● Task goal
Exactly retype the lines from the top of the data through the line containing "for o in list(bpy.data.objects): bpy.data.objects.remove(o)", leaving out every picture.

● Data shown

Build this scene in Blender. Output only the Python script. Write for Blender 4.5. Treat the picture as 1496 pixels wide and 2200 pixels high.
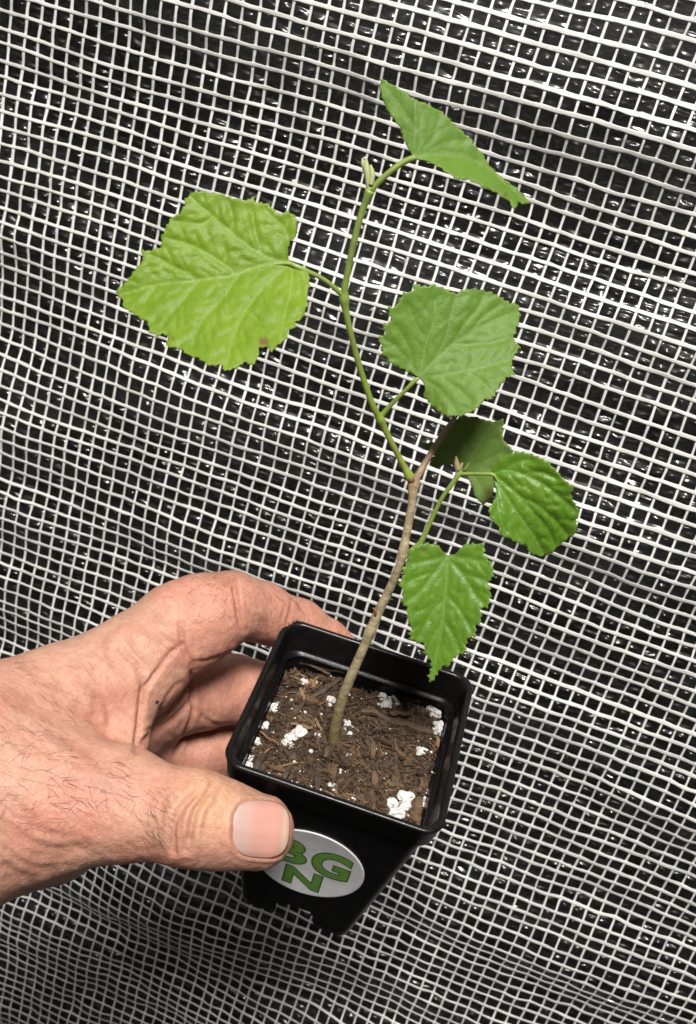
import bpy, bmesh, math, random
import numpy as np
from mathutils import Matrix, Vector, noise
from mathutils.geometry import delaunay_2d_cdt
random.seed(5); rng = np.random.default_rng(5)
sc = bpy.context.scene
for o in list(bpy.data.objects): bpy.data.objects.remove(o)

# ---------------------------------------------------------------- frames
F = 2200.0; CX, CY = 748.0, 1100.0          # photograph pixels (1496 x 2200)
RS = np.array([[0.93261, -0.25028, 0.26001], [0.332, 0.87744, -0.34622], [-0.14149, 0.40921, 0.9014]])
AX, BX, NX = RS[:, 0], RS[:, 1], RS[:, 2]   # thread directions of the sheeting and its normal, in camera axes (x right, y down, z forward)
WM = np.array([AX, NX, -BX])                # camera axes -> world axes (Z up)
CAMH = 1.45
def W(p):                                   # millimetres in camera axes -> metres in world
    p = np.asarray(p, float)
    return (p @ WM.T) * 0.001 + np.array([0, 0, CAMH])
def C3(px, py, d):                          # pixel + depth (mm) -> camera axes mm
    return np.array([(px - CX) * d / F, (py - CY) * d / F, d])

# ---------------------------------------------------------------- camera
cam = bpy.data.cameras.new('camera'); co = bpy.data.objects.new('camera', cam)
sc.collection.objects.link(co); sc.camera = co
cm = np.eye(4); cm[:3, 0] = WM @ [1, 0, 0]; cm[:3, 1] = WM @ [0, -1, 0]; cm[:3, 2] = WM @ [0, 0, -1]; cm[:3, 3] = [0, 0, CAMH]
co.matrix_world = Matrix(cm.tolist())
cam.sensor_fit = 'VERTICAL'; cam.sensor_height = 24; cam.lens = 24 * F / 2200
cam.clip_start = 0.005; cam.clip_end = 50
cam.dof.use_dof = True; cam.dof.focus_distance = 0.315; cam.dof.aperture_fstop = 22
# ---------------------------------------------------------------- world and lamps
w = bpy.data.worlds.new('World'); sc.world = w; w.use_nodes = True
wn = w.node_tree; bg = wn.nodes['Background']; wt = wn.nodes.new('ShaderNodeTexCoord'); ws = wn.nodes.new('ShaderNodeSeparateXYZ'); wr = wn.nodes.new('ShaderNodeValToRGB')
wmap = wn.nodes.new('ShaderNodeMapRange'); wmap.inputs[1].default_value = -.6; wmap.inputs[2].default_value = .9   # a dim room: dark floor, paler ceiling
wn.links.new(wt.outputs['Generated'], ws.inputs[0]); wn.links.new(ws.outputs[2], wmap.inputs[0]); wn.links.new(wmap.outputs[0], wr.inputs[0]); wn.links.new(wr.outputs[0], bg.inputs[0])
wr.color_ramp.elements[0].color = (.08, .075, .07, 1); wr.color_ramp.elements[1].color = (1, .97, .93, 1); bg.inputs[1].default_value = 0.24
def lamp(name, pos_cam, target_cam, sx, sy, power, col):
    l = bpy.data.lights.new(name, 'AREA'); l.shape = 'RECTANGLE'; l.size = sx; l.size_y = sy; l.energy = power; l.color = col
    o = bpy.data.objects.new(name, l); sc.collection.objects.link(o)
    a = Vector(W(pos_cam)); b = Vector(W(target_cam))
    o.location = a; o.rotation_euler = (b - a).to_track_quat('-Z', 'Y').to_euler(); return o
lamp('ceiling_lamp', (214, -860, -1150), (0, 60, 400), 0.44, 0.36, 55.0, (1.0, 0.965, 0.91))
sc.view_settings.view_transform = 'Standard'; sc.view_settings.look = 'None'
sc.view_settings.exposure = 0.0; sc.view_settings.gamma = 1.0
sc.render.engine = 'CYCLES'
sc.cycles.sample_clamp_indirect = 6
sc.cycles.max_bounces = 10; sc.cycles.transparent_max_bounces = 12

# ---------------------------------------------------------------- helpers
def link(o, parent=None):
    sc.collection.objects.link(o)
    if parent is not None: o.parent = parent
    return o
def tag(o, label=None, cat=None, group=None, kind=None):
    if label: o['label'] = label
    if cat: o['category'] = cat
    if group: o['group'] = group
    if kind: o['kind'] = kind
    return o
def empty(name, loc=(0, 0, 0)):
    o = bpy.data.objects.new(name, None); o.empty_display_size = 0.02; link(o); o.location = loc; return o
def mesh(name, V, Fc, mat=None, parent=None, smooth=True, attrs=None, uv=None):
    m = bpy.data.meshes.new(name)
    V = np.asarray(V, float)
    if isinstance(Fc, np.ndarray):
        n, k = Fc.shape
        m.vertices.add(len(V)); m.vertices.foreach_set('co', V.astype(np.float32).ravel())
        m.loops.add(n * k); m.loops.foreach_set('vertex_index', Fc.astype(np.int32).ravel())
        m.polygons.add(n); m.polygons.foreach_set('loop_start', (np.arange(n) * k).astype(np.int32))
        m.polygons.foreach_set('loop_total', np.full(n, k, np.int32))
        m.update(calc_edges=True); m.validate()
    else:
        m.from_pydata([tuple(v) for v in V], [], [tuple(f) for f in Fc])
    m.polygons.foreach_set('use_smooth', [smooth] * len(m.polygons))
    if attrs:
        for k, v in attrs.items():
            v = np.asarray(v, np.float32)
            if v.ndim == 1:
                a = m.attributes.new(k, 'FLOAT', 'POINT'); a.data.foreach_set('value', v)
            else:
                a = m.attributes.new(k, 'FLOAT_COLOR', 'POINT'); a.data.foreach_set('color', v.ravel())
    if mat: m.materials.append(mat)
    m.update()
    o = bpy.data.objects.new(name, m); link(o, parent); return o
class MB:
    def __init__(s): s.v = []; s.f = []; s.n = 0; s.a = []
    def add(s, V, Fc, a=0.0):
        s.v.append(np.asarray(V, float)); s.f += [tuple(i + s.n for i in q) for q in Fc]; s.n += len(V); s.a += [a] * len(V)
    def build(s, name, mat, parent=None, smooth=True):
        return mesh(name, np.concatenate(s.v), s.f, mat, parent, smooth, {'tone': np.array(s.a)})
def spline(P, n=8):                          # Catmull-Rom through the rows of P
    P = np.asarray(P, float)
    if len(P) < 3: 
        t = np.linspace(0, 1, n + 1)[:, None]; return P[0] * (1 - t) + P[-1] * t
    Q = np.vstack([2 * P[0] - P[1], P, 2 * P[-1] - P[-2]]); out = []
    for i in range(1, len(Q) - 2):
        for k in range(n):
            t = k / n; a, b, c, d = Q[i - 1], Q[i], Q[i + 1], Q[i + 2]
            out.append(.5 * ((2 * b) + (-a + c) * t + (2 * a - 5 * b + 4 * c - d) * t * t + (-a + 3 * b - 3 * c + d) * t ** 3))
    out.append(P[-1]); return np.array(out)
def tube(P, R, k=10, cap=True):
    P = np.asarray(P, float); n = len(P); R = np.broadcast_to(R, n)
    T = np.gradient(P, axis=0); T /= np.linalg.norm(T, axis=1)[:, None] + 1e-12
    ref = np.array([0.31, 0.2, 0.93]); 
    if abs(T[0] @ ref) > .9: ref = np.array([1., 0, 0])
    V = []; u = np.cross(T[0], ref); u /= np.linalg.norm(u)
    for i in range(n):
        u = u - T[i] * (u @ T[i]); u /= np.linalg.norm(u); v = np.cross(T[i], u)
        for j in range(k):
            a = 2 * math.pi * j / k; V.append(P[i] + R[i] * (math.cos(a) * u + math.sin(a) * v))
    Fc = [(i * k + j, i * k + (j + 1) % k, (i + 1) * k + (j + 1) % k, (i + 1) * k + j) for i in range(n - 1) for j in range(k)]
    if cap: Fc += [tuple(range(k))[::-1], tuple((n - 1) * k + j for j in range(k))]
    return np.array(V), Fc

# ---------------------------------------------------------------- material helpers
def mat(name):
    m = bpy.data.materials.new(name); m.use_nodes = True; nt = m.node_tree; return m, nt, nt.nodes['Principled BSDF']
def N(nt, t, **kw):
    n = nt.nodes.new(t)
    for k, v in kw.items():
        if k.startswith('i_'): n.inputs[int(k[2:]) if k[2:].isdigit() else k[2:]].default_value = v
        else: setattr(n, k, v)
    return n
def tex(nt, scale, detail=4, rough=.55, dist=0, coord=None):
    n = N(nt, 'ShaderNodeTexNoise'); n.inputs['Scale'].default_value = scale; n.inputs['Detail'].default_value = detail
    n.inputs['Roughness'].default_value = rough; n.inputs['Distortion'].default_value = dist
    if coord is not None: nt.links.new(coord, n.inputs['Vector'])
    return n
def ramp(nt, fac, stops):
    r = N(nt, 'ShaderNodeValToRGB'); e = r.color_ramp.elements
    while len(e) < len(stops): e.new(.5)
    for i, (p, c) in enumerate(stops): e[i].position = p; e[i].color = (*c, 1) if len(c) == 3 else c
    nt.links.new(fac, r.inputs[0]); return r
def mix(nt, fac, a, b, mode='MIX'):
    n = N(nt, 'ShaderNodeMix', data_type='RGBA', blend_type=mode)
    for s, v in ((0, fac), (6, a), (7, b)):
        if isinstance(v, (int, float)): n.inputs[s].default_value = v
        elif isinstance(v, tuple): n.inputs[s].default_value = (*v, 1)
        else: nt.links.new(v, n.inputs[s])
    return n.outputs[2]
def bump(nt, h, strength, dist, prev=None):
    b = N(nt, 'ShaderNodeBump'); b.inputs['Strength'].default_value = strength; b.inputs['Distance'].default_value = dist
    nt.links.new(h, b.inputs['Height'])
    if prev is not None: nt.links.new(prev, b.inputs['Normal'])
    return b.outputs[0]
def math_(nt, op, a, b=None):
    n = N(nt, 'ShaderNodeMath', operation=op)
    for i, v in enumerate((a, b)):
        if v is None: continue
        if isinstance(v, (int, float)): n.inputs[i].default_value = v
        else: nt.links.new(v, n.inputs[i])
    return n.outputs[0]
def attr(nt, name): 
    n = N(nt, 'ShaderNodeAttribute'); n.attribute_name = name; return n
def objc(nt): return N(nt, 'ShaderNodeTexCoord').outputs['Object']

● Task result
Build this scene in Blender. Output only the Python script. Write for Blender 4.5. Treat the picture as 1496 pixels wide and 2200 pixels high.
import bpy, bmesh, math, random
import numpy as np
from mathutils import Matrix, Vector, noise
from mathutils.geometry import delaunay_2d_cdt
random.seed(5); rng = np.random.default_rng(5)
sc = bpy.context.scene
for o in list(bpy.data.objects): bpy.data.objects.remove(o)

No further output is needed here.